Il va donc de soi que les pratiques archivistiques
soulèvent de nombreuses questions éthiques, surtout à l’ère du numérique où la
gestion de l’information devient plus complexe.
Cet autre article (le troisième dans le même thème) est la suite d'une série de réflexions sur
le rôle des archives dans la constitution de la mémoire collective et sur
l’importance de pratiques archivistiques transparentes et inclusives. Deux derniers autres articles suivront : le prochain portera sur l’impact des biais dans les
archives sur la mémoire sociale, et le dernier proposera des recommandations
pour des politiques d’archivage plus éthiques, prenant en compte les voix marginalisées
et la diversité des récits historiques. Espérons que le temps nous permettra de
préparer tous ces articles.
Références Bibliographiques
- Blouin,
Francis X. et Rosenberg, William G. Processing the Past: Contesting
Authority in History and the Archives. Oxford University Press, 2011.
- Certeau,
Michel de. L'invention du quotidien. Gallimard, 1990.
- Cook,
Terry et Schwartz, Joan M. "Archives, Records, and Power: The Making
of Modern Memory." Archival Science, vol. 2, 2002, pp. 1-19.
- Caswell,
Michelle. "Toward a Survivor-Centered Approach to Records Documenting
Human Rights Abuse." Archival Science, vol. 14, no. 3-4, 2014,
pp. 307-322.
- Derrida,
Jacques. Mal d'archive : Une impression freudienne. Galilée, 1995.
- Farge,
Arlette. Le goût de l’archive. Seuil, 1989.
- Killingray,
David et Taylor, Jeffrey. The British Empire and the Second World War.

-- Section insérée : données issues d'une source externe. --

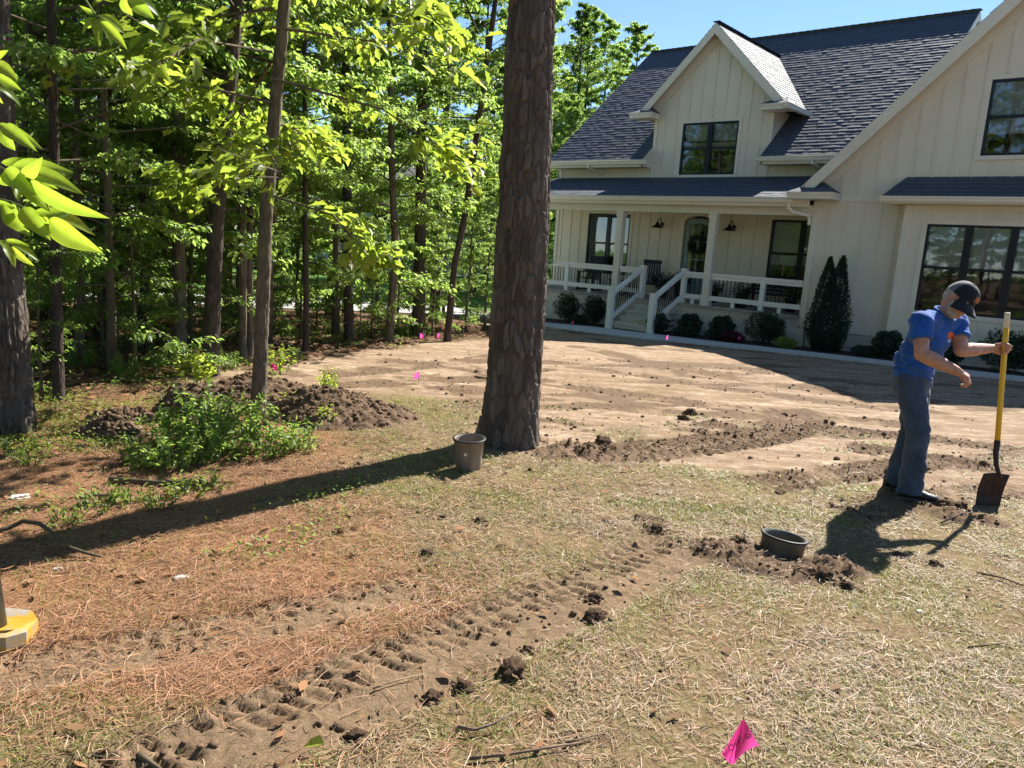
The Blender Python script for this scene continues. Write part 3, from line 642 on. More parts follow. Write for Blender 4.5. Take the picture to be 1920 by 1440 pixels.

Cambridge University Press, 1989.
- Ketelaar,
Eric. "Tacit Narratives: The Meanings of Archives." Archival
Science, vol. 1, 2001, pp. 131-141.
- Mbembe,
Achille. Sortir de la grande nuit : Essai sur l'Afrique décolonisée.
La Découverte, 2013.
- Nora,
Pierre. Les Lieux de Mémoire. Gallimard, 1984-1992.
- Smith,
Laurajane. Uses of Heritage. Routledge, 2006.
- Stoler,
Ann Laura. Along the Archival Grain: Epistemic Anxieties and Colonial
Common Sense. Princeton University Press, 2009.